Les débats soulevés par l'affaire «Lola contre Éric» ont fréquemment été encadrés par la question juridique qui était posée et qui mettait en lumière l'importance du statut conjugal des conjoints.

Pour faire avancer ce débat, je propose une nouvelle approche juridique qui a comme ancrage le niveau d'interdépendance choisi par les conjoints.

Derrière le mariage et l'union libre se trouvent plusieurs représentations: d'un côté, plusieurs associent le mariage à l'asservissement de la femme, rappelant l'époque de nos grands-mères qui étaient confinées au foyer.  De l'autre côté, l'union libre est fréquemment présentée comme étant le choix des conjoints modernes, qui ont chacun un travail rémunéré à temps plein et qui se partagent également les tâches et les dépenses reliées au foyer et aux enfants.

Ces deux modèles cachent souvent des réalités beaucoup plus complexes. Comme le rappelle les historiennes, contrairement à la croyance populaire, plusieurs de nos grands-mères accomplissaient chez elles des tâches pour lesquelles elles étaient rémunérées. De la même manière, des chercheurs nous apprennent que les réalités des familles québécoises modernes, tout comme celles de pays comme la Suède, sont loin d'être aussi homogènes que celle dépeintes ci-haut.

Ainsi, certaines femmes, une fois devenues mères, continueront de se consacrer avec la même intensité à leur travail rémunéré, d'autres (la majorité) adapteront leur travail rémunéré (en diminuant leurs heures de travail payées, en refusant des promotions, en changeant d'emploi) ou arrêteront totalement le travail rémunéré pendant un certain nombre d'années.

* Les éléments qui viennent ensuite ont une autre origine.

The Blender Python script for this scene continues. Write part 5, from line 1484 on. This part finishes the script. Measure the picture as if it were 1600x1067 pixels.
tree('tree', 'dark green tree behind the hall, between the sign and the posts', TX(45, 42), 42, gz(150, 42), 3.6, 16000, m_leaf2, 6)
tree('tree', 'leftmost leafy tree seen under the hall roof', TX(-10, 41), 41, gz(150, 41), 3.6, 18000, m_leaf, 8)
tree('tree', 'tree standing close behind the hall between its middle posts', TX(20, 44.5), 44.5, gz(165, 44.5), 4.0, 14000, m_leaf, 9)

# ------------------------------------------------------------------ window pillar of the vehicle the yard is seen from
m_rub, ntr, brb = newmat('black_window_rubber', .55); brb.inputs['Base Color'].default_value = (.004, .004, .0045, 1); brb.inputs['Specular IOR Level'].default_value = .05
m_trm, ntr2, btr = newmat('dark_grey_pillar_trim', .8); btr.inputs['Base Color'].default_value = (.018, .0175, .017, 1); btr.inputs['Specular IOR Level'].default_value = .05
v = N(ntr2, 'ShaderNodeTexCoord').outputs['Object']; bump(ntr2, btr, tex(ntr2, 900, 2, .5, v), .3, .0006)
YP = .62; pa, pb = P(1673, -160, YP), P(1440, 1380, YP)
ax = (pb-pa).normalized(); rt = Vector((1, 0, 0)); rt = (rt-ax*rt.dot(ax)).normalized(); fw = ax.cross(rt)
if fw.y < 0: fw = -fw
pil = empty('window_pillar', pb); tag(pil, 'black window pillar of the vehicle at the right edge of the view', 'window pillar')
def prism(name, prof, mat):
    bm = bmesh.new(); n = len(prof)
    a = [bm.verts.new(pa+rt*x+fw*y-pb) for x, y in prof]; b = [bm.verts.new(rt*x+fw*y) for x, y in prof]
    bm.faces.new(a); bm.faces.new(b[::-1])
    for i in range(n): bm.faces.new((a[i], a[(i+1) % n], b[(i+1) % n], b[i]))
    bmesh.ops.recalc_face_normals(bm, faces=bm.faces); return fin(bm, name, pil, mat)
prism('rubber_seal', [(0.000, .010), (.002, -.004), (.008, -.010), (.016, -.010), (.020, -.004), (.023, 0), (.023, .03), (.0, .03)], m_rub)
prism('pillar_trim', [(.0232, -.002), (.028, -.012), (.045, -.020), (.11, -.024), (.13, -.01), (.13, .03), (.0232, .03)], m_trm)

Nous pouvons constater que le féminisme a largement contribué à ce que nous puissions vivre la maternité (et la paternité) de différentes façons, mais que le travail (parce que c'en est un) consacré à la famille n'a pas disparu et se serait même, selon certains chercheurs, alourdi ou complexifié.

À mon avis, le droit devrait tenir compte de la répartition des rôles (quelle qu'elle soit) comme une entente entre les conjoints par laquelle une tâche peut être accomplie par l'un parce que l'autre se charge du reste du travail. Cette situation ne tient en rien à de la dépendance menant à un besoin de protection. Il s'agit d'une relation d'interdépendance assumée.

Pour reprendre une idée énoncée par la juge Rosalie Abella, de la Cour suprême, il incombe au droit de remplir deux objectifs: soit ne pas imposer une répartition des rôles en fonction du genre, et assurer, dans la mesure du possible, la disparition des inconvénients financiers rattachés aux soins des enfants (ou, plus largement, dirions-nous, à la prise en charge de tâches reliées à la vie commune) plutôt qu'au travail rémunéré. Cette compensation reconnaîtrait à toutes les facettes du travail, une valeur égale.

Nous avons un besoin important d'études pour comprendre comment s'effectue le partage des tâches en 2013, le sens que les conjoints y donnent et les conséquences économiques de celui-ci pendant et après la relation.

Si les recherches révèlent que plusieurs femmes (et hommes) semblent prioriser cet aspect de leur vie et en font ainsi bénéficier leur conjoint(e) et que d'autres, mariés ou pas, optent pour un partage égal de toutes les tâches ou simplement ne veulent pas lier leur vie à celle de leur conjoint avec la même intensité, le droit pourrait alors encadrer ces réalités en créant deux régimes distincts, indépendamment du statut des conjoints : l'un pourrait être fondé sur une interdépendance plus intense (qui pourrait être présumée pour les couples avec enfants), mais dont il serait néanmoins possible de s'extraire. Ce régime pourrait comprendre des obligations alimentaires de type compensatoire et un partage des actifs familiaux. L'autre régime n'imposerait pas ces mêmes obligations.

Saisissons l'occasion et osons imaginer un nouveau droit qui réconcilierait clairement interdépendance, égalité et autonomie.